- [What you will do] Give an exact transcription of every line, dropping the images.

○ ○ ○

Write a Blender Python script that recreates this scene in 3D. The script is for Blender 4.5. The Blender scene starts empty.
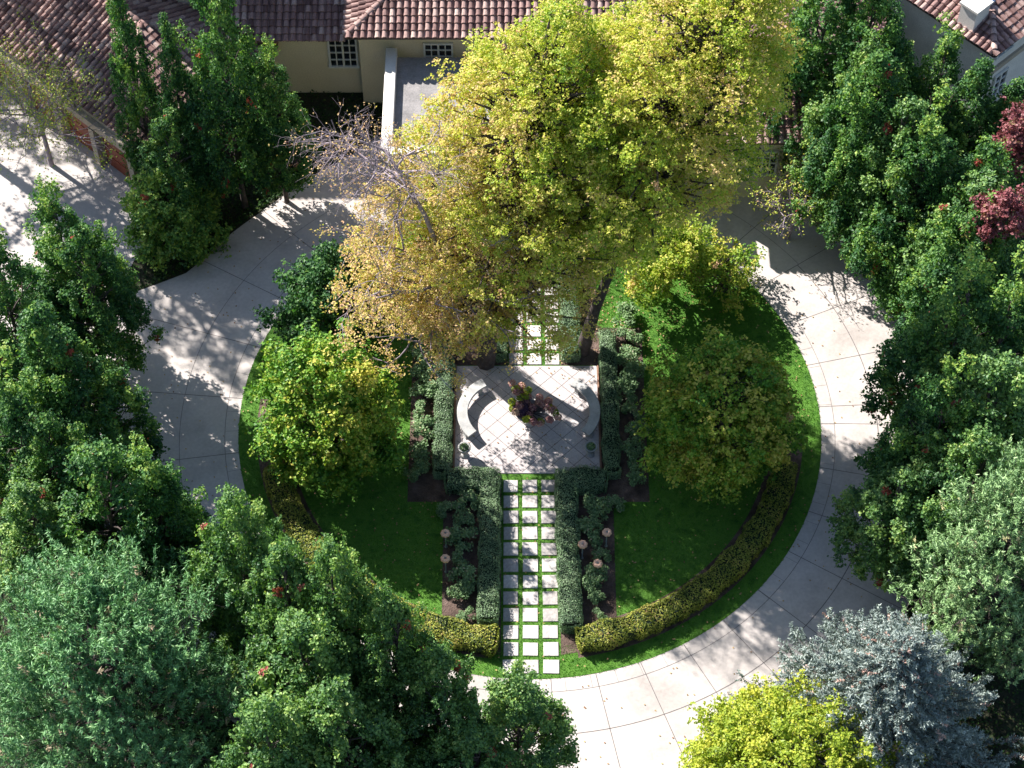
import bpy, math, random
import numpy as np
from math import radians as rad, sin, cos, pi

# ------------------------------------------------------------------ camera, world, sun, exposure
S = bpy.context.scene
FPX, PITCH, CAM = 2000.0, rad(54), (-0.76, -48.99, 70.0)
cd = bpy.data.cameras.new('camera'); cam = bpy.data.objects.new('camera', cd)
S.collection.objects.link(cam); S.camera = cam
cam.location = CAM; cam.rotation_euler = (pi/2 - PITCH, 0, 0)
cd.sensor_width = 36; cd.lens = FPX/1024*36; cd.clip_start = 1; cd.clip_end = 3000
S.render.resolution_x, S.render.resolution_y = 1024, 768
W = bpy.data.worlds.new('World'); S.world = W; W.use_nodes = True
SUN_EL = rad(38.5); SUN_AZ = rad(-50)          # azimuth clockwise from +Y
nt = W.node_tree; nt.nodes.clear()
sky = nt.nodes.new('ShaderNodeTexSky'); sky.sky_type = 'NISHITA'; sky.sun_disc = False
sky.sun_elevation = SUN_EL; sky.sun_rotation = SUN_AZ; sky.air_density = 1.0; sky.dust_density = 0.6
bg = nt.nodes.new('ShaderNodeBackground'); bg.inputs['Strength'].default_value = 0.075
wo = nt.nodes.new('ShaderNodeOutputWorld')
nt.links.new(sky.outputs[0], bg.inputs[0]); nt.links.new(bg.outputs[0], wo.inputs[0])
sd = bpy.data.lights.new('sun', 'SUN'); sd.energy = 5.0; sd.angle = rad(0.5); sd.color = (1, 0.955, 0.89)
sun = bpy.data.objects.new('sun', sd); S.collection.objects.link(sun)
sun.rotation_euler = (pi/2 - SUN_EL, 0, pi - SUN_AZ)
sun.location = (-40, 35, 60)
S.view_settings.view_transform = 'Standard'; S.view_settings.look = 'None'
S.view_settings.exposure = 1.28; S.view_settings.gamma = 1
S.cycles.max_bounces = 6; S.cycles.transparent_max_bounces = 4

# ------------------------------------------------------------------ helpers
C = S.collection
RG = np.random.default_rng(7)
def P(px, py, z=0.0):
    """world point at height z seen at that place of the photograph (survey helper)"""
    x = (px-512)/FPX; v = (384-py)/FPX
    dz = -sin(PITCH)+v*cos(PITCH); dy = cos(PITCH)+v*sin(PITCH); t = (z-CAM[2])/dz
    return np.array([CAM[0]+x*t, CAM[1]+dy*t, z])
def nrm(a): return a/np.maximum(np.linalg.norm(a, axis=-1, keepdims=True), 1e-9)
def A3(*p): return np.array(p, float)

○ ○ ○

- [Problem solution]
Write a Blender Python script that recreates this scene in 3D. The script is for Blender 4.5. The Blender scene starts empty.
import bpy, math, random
import numpy as np
from math import radians as rad, sin, cos, pi

# ------------------------------------------------------------------ camera, world, sun, exposure
S = bpy.context.scene
FPX, PITCH, CAM = 2000.0, rad(54), (-0.76, -48.99, 70.0)
cd = bpy.data.cameras.new('camera'); cam = bpy.data.objects.new('camera', cd)
S.collection.objects.link(cam); S.camera = cam
cam.location = CAM; cam.rotation_euler = (pi/2 - PITCH, 0, 0)
cd.sensor_width = 36; cd.lens = FPX/1024*36; cd.clip_start = 1; cd.clip_end = 3000
S.render.resolution_x, S.render.resolution_y = 1024, 768
W = bpy.data.worlds.new('World'); S.world = W; W.use_nodes = True
SUN_EL = rad(38.5); SUN_AZ = rad(-50)          # azimuth clockwise from +Y
nt = W.node_tree; nt.nodes.clear()
sky = nt.nodes.new('ShaderNodeTexSky'); sky.sky_type = 'NISHITA'; sky.sun_disc = False
sky.sun_elevation = SUN_EL; sky.sun_rotation = SUN_AZ; sky.air_density = 1.0; sky.dust_density = 0.6
bg = nt.nodes.new('ShaderNodeBackground'); bg.inputs['Strength'].default_value = 0.075
wo = nt.nodes.new('ShaderNodeOutputWorld')
nt.links.new(sky.outputs[0], bg.inputs[0]); nt.links.new(bg.outputs[0], wo.inputs[0])
sd = bpy.data.lights.new('sun', 'SUN'); sd.energy = 5.0; sd.angle = rad(0.5); sd.color = (1, 0.955, 0.89)
sun = bpy.data.objects.new('sun', sd); S.collection.objects.link(sun)
sun.rotation_euler = (pi/2 - SUN_EL, 0, pi - SUN_AZ)
sun.location = (-40, 35, 60)
S.view_settings.view_transform = 'Standard'; S.view_settings.look = 'None'
S.view_settings.exposure = 1.28; S.view_settings.gamma = 1
S.cycles.max_bounces = 6; S.cycles.transparent_max_bounces = 4

# ------------------------------------------------------------------ helpers
C = S.collection
RG = np.random.default_rng(7)
def P(px, py, z=0.0):
    """world point at height z seen at that place of the photograph (survey helper)"""
    x = (px-512)/FPX; v = (384-py)/FPX
    dz = -sin(PITCH)+v*cos(PITCH); dy = cos(PITCH)+v*sin(PITCH); t = (z-CAM[2])/dz
    return np.array([CAM[0]+x*t, CAM[1]+dy*t, z])
def nrm(a): return a/np.maximum(np.linalg.norm(a, axis=-1, keepdims=True), 1e-9)
def A3(*p): return np.array(p, float)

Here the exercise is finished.